ECAV (II) : Faire fortune en vendant ce qu’on n’a pas

Martingale : Comment une bande de financiers ont trouvé le moyen de monétiser ce que le droit fédéral avait fait gratuit. Des montants exorbitants, à l’ « américaine », qui plus est sans la moindre garantie.

L’on a tous en tête l’histoire de cet escroc de génie qui a réussi à vendre la tour Eiffel… deux fois. Et bien, à Genève, ce n’est pas différent.

Selon l’art. 7 al. 3 LLCA, le Bachelor en droit est une condition suffisante pour l’admission au stage d’avocat, le Master ouvrant d’office l’accès à l’examen de brevet une fois le stage accompli (7 al. 1 let. b LLCA). 15 ans de maturité, 3 ans de Bachelor, environ 2 ans de Master, tout cela est encore trop « gratuit » pour la République du bout du lac.

Le fait est que les nouvelles générations fuient la qualité d’employé comme la peste et se ruent sur les professions libérales encore vues, de réputation – mais de réputation seulement -, comme forcément moins domestiques. Une occasion pour l’Etat de placer des péages tout le long du chemin et une autre, pour l’ordre des avocats, de freiner une concurrence qui pourrait bien, à terme, tuer la poule aux œufs d’or.

Chère formation

Juin 2000, coup de génie, l’on abuse de la compétence cantonale (7 al. 1 LLCA) pour coller une obligation de « formation approfondie » (24 al. 1 let.b LPAv) comme préalable à l’examen de brevet. Le libre accès au stage est garanti, comme le permet le droit fédéral, mais perd toute pertinence devant ce nouvel obstacle. De fait, les études genevoises conditionnent désormais la place de stage à l’obtention du diplôme de l’Ecole d’avocature (ECAv).

Le principal argument commercial tient dans une vague promesse – une rumeur tenace dans les couloirs des facultés de droit – que l’examen du brevet genevois serait, au final, plus accessible que ceux des autres cantons romands. A l’ECAv, on vous assure aussi que la relation avec le maître de stage est plus harmonieuse, l’étudiant arrivant mieux formé – ce qui en dit long sur la baisse de niveau du Master -, et que l’échec, s’il survient, arrive après seulement 6 mois, au lieu des 18 ou 24 dans les autres cas, que l’on perd ainsi moins de temps.

Formatage

Reste que sa vocation prétendue, faciliter l’accès au stage et mieux préparer au brevet, n’est en aucun cas remplie. L’ECAv était en surchauffe dès sa première année de fonctionnement. Outre que cette légende d’un traitement plus « favorable« , ne se vérifie guère, la réussite des examens ne constitue pas même une garantie d’accès au stage, lequel est pourtant quasi systématique après un simple Master dans les autres cantons. Et, sans stage, pas de brevet. Les files d’attente s’allongent, la galère des diplômés de l’ECAv peut parfois durer plusieurs années.

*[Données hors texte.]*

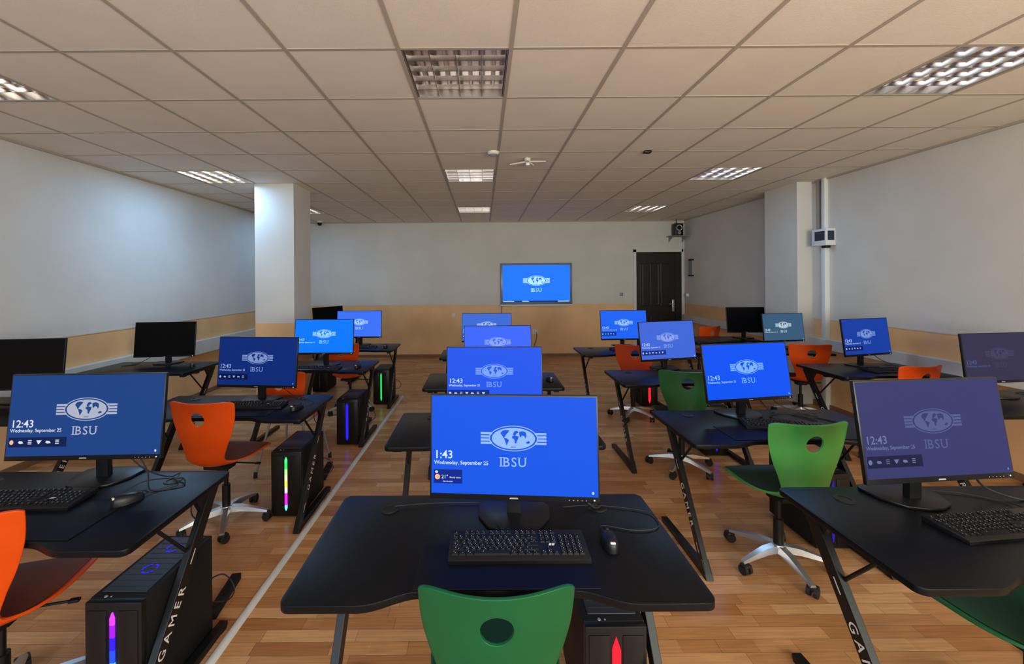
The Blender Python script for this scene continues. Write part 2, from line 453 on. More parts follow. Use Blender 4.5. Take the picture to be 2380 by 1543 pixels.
def make_desk(label, x, y, w=1.2, d=0.575, inset=0.055):
    t = thing('computer_desk', label, 'desk', (x, y, 0), 0, GRP_D)
    m = MB(); m.prism(desk_outline(w, d), 0.727, 0.75, 'Z', bevel=0.003)
    m.build('desktop', M_desk, t, 30)
    for sgn in (-1, 1):
        X = sgn * (w / 2 - inset); a, b = X - 0.014, X + 0.014
        m = MB()
        # slanted upright, foot on the floor and top rail as one Z-shaped frame
        m.prism([(0.05, 0.03), (0.115, 0.03), (0.555, 0.70), (0.49, 0.70)], a, b, 'X', bevel=0.002)
        m.prism([(0.035, 0.006), (0.59, 0.006), (0.60, 0.014), (0.60, 0.03), (0.115, 0.045), (0.09, 0.085), (0.05, 0.03)], a - 0.006, b + 0.006, 'X', bevel=0.002)
        m.prism([(0.08, 0.702), (0.55, 0.702), (0.55, 0.727), (0.08, 0.727)], a, b, 'X')
        m.prism([(0.40, 0.705), (0.555, 0.705), (0.50, 0.60), (0.46, 0.60)], a + 0.004, b - 0.004, 'X')
        leg = m.build('leg', M_steel, t)
        # lettering on the outer face, reading along the upright
        ang = math.atan2(0.67, 0.44)
        n = Vector((sgn, 0, 0))
        vs, fs = text_mesh('G A M E R', 0.052, 'CENTER', 0.012)
        up = Vector((0, math.cos(ang), math.sin(ang)))
        if sgn > 0: ex = up; ez = n.cross(ex)
        else: ex = -up; ez = n.cross(ex)
        Mx = Matrix((ex, ez, n)).transposed().to_4x4()
        cpos = Vector((X + sgn * 0.0147, 0.2575, 0.30))
        Mx.translation = cpos
        m = MB(); vs2 = [v - Vector((0, 0.018, 0)) for v in vs]
        m.mesh([Mx @ v for v in vs2], fs)
        for s2 in (-1, 1): m.mesh([Mx @ Vector(v) for v in ((s2 * 0.19, -0.003, 0), (s2 * 0.245, -0.003, 0), (s2 * 0.245, 0.003, 0), (s2 * 0.19, 0.003, 0))], [(0, 1, 2, 3)])
        m.build('lettering', M_ink, leg)
        m = MB()
        m.cyl((X - sgn * 0.03, 0.20, 0.718), (X - sgn * 0.005, 0.375, 0.50), 0.007, n=8)
        m.rbox(X - 0.022, X + 0.022, 0.06, 0.11, 0.700, 0.727, 0.003)
        m.build('brace', M_steel, t, 40)
        m = MB(); m.rbox(X - 0.02, X + 0.02, 0.04, 0.08, 0.0, 0.012, 0.003); m.rbox(X - 0.02, X + 0.02, 0.555, 0.595, 0.0, 0.012, 0.003)
        m.build('foot_pad', M_rubber, t)
    m = MB(); m.rbox(-w / 2 + inset + 0.014, w / 2 - inset - 0.014, 0.30, 0.34, 0.68, 0.727, 0.003)
    m.build('cross_bar', M_steel, t)
    for sgn in (-1, 1):
        gx, gy = sgn * (w / 2 - 0.20), d - 0.10
        m = MB(); m.lathe([(0.021, 0.7505), (0.024, 0.7535), (0.033, 0.7535), (0.036, 0.7502)], (gx, gy, 0), 28); m.lathe([(0.0, 0.7506), (0.021, 0.7506)], (gx, gy, 0), 28)
        m.build('cable_grommet', M_black, t, 40)
    return t
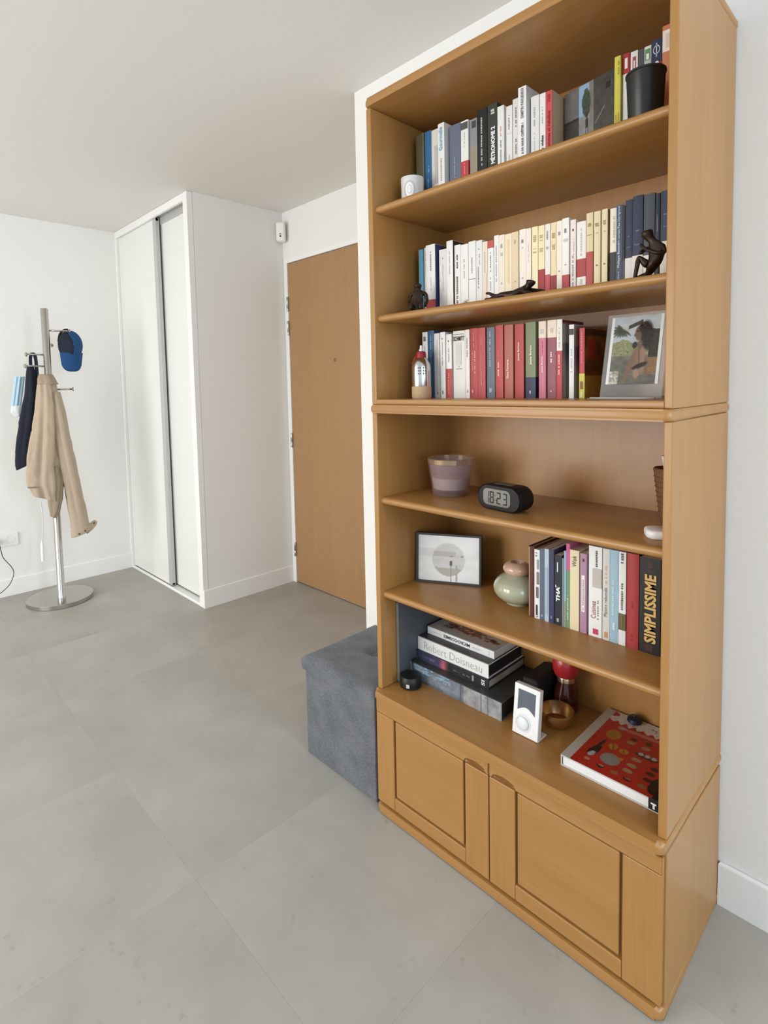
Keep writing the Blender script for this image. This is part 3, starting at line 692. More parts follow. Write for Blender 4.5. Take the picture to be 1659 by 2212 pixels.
# --- third shelf
T3 = [
 (0.0622, 0.0819, 1.4203, WH, 'white paperback behind the soda siphon', dict(tx=[('r', .86, .93, -.5, .4, (120, 120, 122)), ('g', .5, .8, .003, (150, 150, 152), 0)])),
 (0.0834, 0.1060, 1.4226, (58, 92, 128), 'blue paperback with pale blue lettering', dict(tx=[('g', .72, .95, .005, (120, 172, 204), 0), ('g', .3, .7, .003, (130, 160, 190), 0)])),
 (0.1068, 0.1262, 1.4131, (222, 218, 212), 'greyish white paperback with worn print', dict(tx=[('r', .1, .9, -.1, .35, (204, 198, 192)), ('r', .06, .1, .1, .5, (140, 130, 120))])),
 (0.1288, 0.1473, 1.4149, WH, 'white paperback with a fine vertical title', dict(tx=[('g', .5, .85, .002, (120, 120, 120), 0), ('r', .89, .91, -.2, .1, K), ('r', .06, .11, -.2, .2, (130, 128, 126))])),
 (0.1506, 0.1704, 1.4072, WH, 'white paperback with its lower half red', dict(side=(222, 216, 208), bands=[(1.228, 1.3104, (182, 64, 64))], tx=[('g', .56, .8, .003, (110, 108, 106), 0), ('r', .88, .9, -.2, .1, K), ('g', .06, .4, .004, (226, 150, 150), 0)])),
 (0.1762, 0.2168, 1.4135, (230, 226, 220), 'widest white paperback with black capitals at its top', dict(tx=[('t', 'SCHMITT', .885, .037, .0125, (56, 54, 52), 'h', 0, .03), ('r', .945, .953, -.85, .85, (90, 88, 86)), ('r', .49, .82, -.5, .4, (212, 208, 203)), ('r', .43, .44, -.5, .5, (150, 146, 142)), ('r', .46, .475, -.05, .05, (90, 86, 84))])),
 (0.2171, 0.2319, 1.4145, (236, 230, 220), 'slim ivory paperback beside the widest white one', dict(tx=[('g', .6, .9, .003, G, 0), ('r', .08, .12, -.2, .3, (200, 160, 130))])),
 (0.2351, 0.2585, 1.4161, (178, 64, 64), 'red paperback with pink lettering in two lines', dict(d=.12, tx=[('g', .35, .68, .006, (224, 140, 144), .15), ('g', .74, .94, .003, (222, 140, 144), 0), ('r', .07, .12, -.6, -.1, (214, 130, 130)), ('g', .4, .66, .003, (224, 140, 144), -.2)])),
 (0.2586, 0.2836, 1.4153, (186, 74, 72), 'red paperback with a long pink title', dict(d=.12, tx=[('t', 'jeune avant le bonheur', .43, .092, .007, (230, 150, 154), 'up', .02, .0), ('g', .76, .93, .003, (222, 140, 144), .02)])),
 (0.2884, 0.3128, 1.4139, (98, 108, 120), 'slate-grey paperback between red ones', dict(d=.12, side=(200, 198, 196), tx=[('t', 'Juste pour lui', .58, .05, .006, (214, 218, 222), 'up', -.05, .0), ('g', .76, .95, .003, (196, 202, 208), -.05), ('r', .08, .14, -.35, .3, (168, 176, 184))])),
 (0.3159, 0.3388, 1.4169, (188, 70, 70), 'plain red paperback with a short cream title', dict(d=.12, tx=[('g', .3, .5, .005, (236, 196, 186), -.1), ('g', .52, .66, .002, (220, 150, 146), -.1)])),
 (0.3427, 0.3688, 1.4155, (178, 98, 82), 'brick-brown paperback with cream lettering', dict(d=.12, tx=[('t', 'Elena Ferrante', .40, .048, .007, (240, 224, 190), 'up', -.1, .02)])),
 (0.3735, 0.3994, 1.4146, (180, 68, 60), 'red paperback with cream lettering halfway up', dict(d=.12, tx=[('t', 'Jessie Burton', .63, .046, .008, (242, 224, 186), 'up', -.02, .02)])),
 (0.4047, 0.4326, 1.4163, (124, 134, 98), 'green paperback with a navy foot', dict(d=.12, bands=[(1.228, 1.2803, (38, 44, 74))], tx=[('t', 'Jessie Burton', .57, .048, .008, (244, 238, 214), 'up', .08, .02), ('r', .06, .10, -.2, .1, (190, 194, 206))])),
 (0.4412, 0.4602, 1.4151, (206, 118, 138), 'pink paperback with a cream top', dict(bands=[(1.375, 1.4153, (238, 220, 200))], tx=[('t', 'Jessie Burton', .44, .040, .006, (246, 226, 206), 'up', .05, .02), ('r', .84, .9, -.5, .4, (206, 200, 190)), ('g', .6, .74, .002, (196, 70, 80), .05)])),
 (0.4648, 0.4878, 1.4156, (150, 84, 92), 'plum paperback with a cream top', dict(bands=[(1.3742, 1.4158, (240, 222, 200))], tx=[('g', .46, .6, .005, (240, 220, 212), -.05), ('r', .84, .9, -.3, .3, (206, 200, 190)), ('r', .08, .1, -.3, .1, (226, 160, 180))])),
 (0.4908, 0.5050, 1.4151, (244, 236, 226), 'white paperback with its lower part red beside a picture cover', dict(dy=-.004, bands=[(1.228, 1.3412, (190, 64, 72))], tx=[('g', .64, .9, .003, (200, 186, 180), 0), ('g', .3, .58, .004, (238, 200, 196), 0)])),
 (0.5202, 0.5328, 1.4005, (238, 236, 232), 'narrow white book with a black corner mark', dict(hb=False, tx=[('r', .86, .94, -.95, .95, (66, 66, 64)), ('g', .35, .68, .004, (190, 196, 204), 0)])),
 (0.5459, 0.5588, 1.3904, (190, 66, 72), 'slim red book with a yellow foot', dict(d=.12, bands=[(1.228, 1.2852, (216, 206, 88))], tx=[('g', .5, .95, .003, (220, 140, 140), 0), ('r', .13, .24, -.6, .5, (150, 90, 70)), ('g', .02, .1, .007, (244, 240, 200), 0)])),
]
shelf_row(T3, 1.228, 0.150, 'third shelf', 'books on the third shelf', 0.11)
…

Ces problèmes structurels n’empêchent pas cette institution publique, battant pavillon de l’université, de réclamer  3’500 francs d’écolage, pour à peine quatre mois de cours, à près de 300 inscrits. Ainsi l’ECAv vend-elle à grand prix ce dont elle ne peut disposer. Hors de question, évidemment, pour l’UNIGE, de placer la sélection en amont, aux niveaux des Bachelor  ou Master, ce qui aurait pour effet de faire baisser le nombre d’inscription et, par conséquent, les frais. Le certificat de l’ECAv participe donc de cette stratégie de faire cracher au bassinet une « clientèle » gardée captive un semestre de plus sur la promesse de lendemains qui chantent. Et la fait est qu’ils ne chantent pas, loin de là.

Ce faisant, l’université n’est plus le carrefour des connaissances mais une vaste usine à rentabiliser le savoir, une attrape, pour habituer l’avocat de demain à cette totale soumission à l’Etat, qui finira par avoir raison de son indépendance, dans un monde où l’argent est le but et la fin de tout.